I was thinking of drilling the hole just a little bit bigger and then forcing the sensor to fit in and lock-tight everything good. Bad idea?

gthompson97
12-17-2006, 06:02 PM
What do you mean drill it bigger and then force it to fit in? You should take a look at it the best you can, because if the threads are just damaged, you can fix those pretty easily, but if they're stripped or cross-threaded, then those are much harder to fix. If you drilled them out, then it would be way to big for the sensor and it would just fall right out, but I still can't see the block being stripped before the sensor....just doesn't make sense to me. I'll be home on tuesda so I can go out and look at my motor, it's out of the car so I'll just pull the knock sensor out and see if it's a chamber or hole or what it is, but IIRC, it's an actual hole.

david-b
12-17-2006, 06:05 PM
It is a hole. But nothing flows through the there. I've had the car on without the knock sensor, and there's no leaks or anything. Nothing flows through there.

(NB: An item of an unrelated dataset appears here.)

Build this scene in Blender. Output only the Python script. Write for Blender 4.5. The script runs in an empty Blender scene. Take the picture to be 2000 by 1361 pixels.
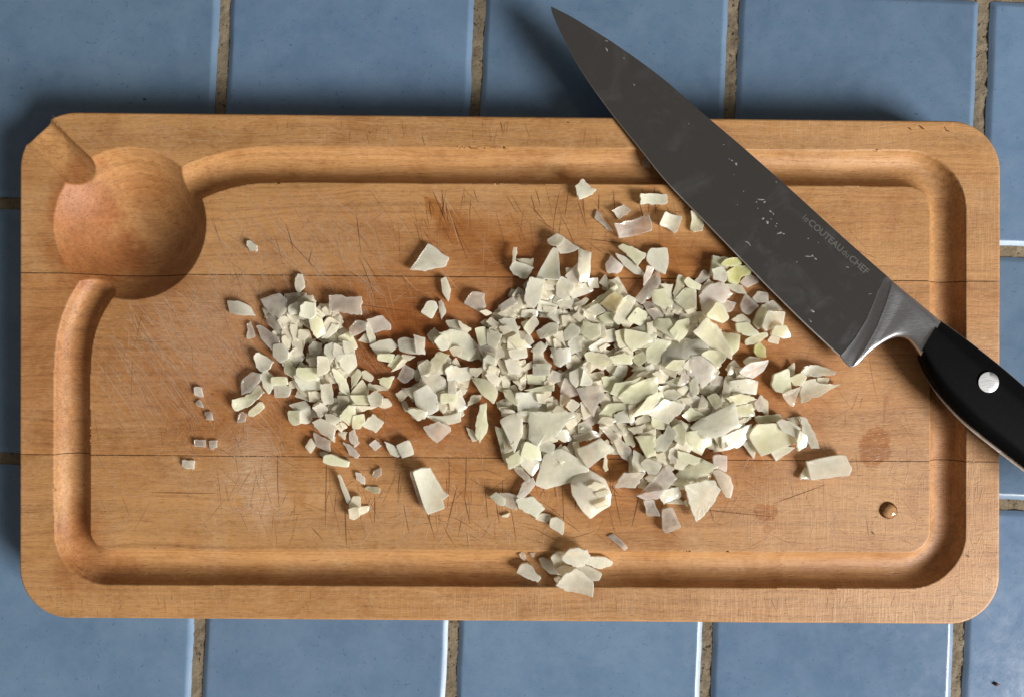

Long story short, the threads are stripped because I installed a T-fitting with the oil pressure sender unit a LONG time ago, before I knew that that was the knock sensor. I was young and stupid. I thought it was the oil pressure light, so I did the T-fitting and yeah, I don't know how after that bc it was so long ago, but it got stripped.

gthompson97
12-17-2006, 06:13 PM
Okay, are they stripped, or just damaged so it doesn't thread in right? If it's stripped, you should be able to thread it in and tighten for a year and it'll just keep spinning.

david-b
12-17-2006, 06:20 PM
No, it won't go in straight. So it goes in sideways and wedges in pretty tight. It's half-assed :(

gthompson97
12-17-2006, 06:33 PM
I'm guessing they're somewhat cross-threaded then and may be able to be fixed without drilling. They make a thread fixer (don't remember the name) that is perfect for stuff like that. It's not a tap though, it doesn't cut new threads, it just *moves* them to the correct spot if that makes any senes if they aren't damaged real badly. We have some on the farm and they work wonders. I think they sell them at like napa and places like that, or home depot, lowes, etc, would probably have them too. Just make sure you get the CORRECT one or you'll be fucked for good. It looks close to a tap, but works a bit differently. If that fails, just run a tap in there straight and you should be good to go. Just make sure you don't wrench the shit out of it when putting the sensor in so you don't strip the threads for good. Loc-tite and nice and snug.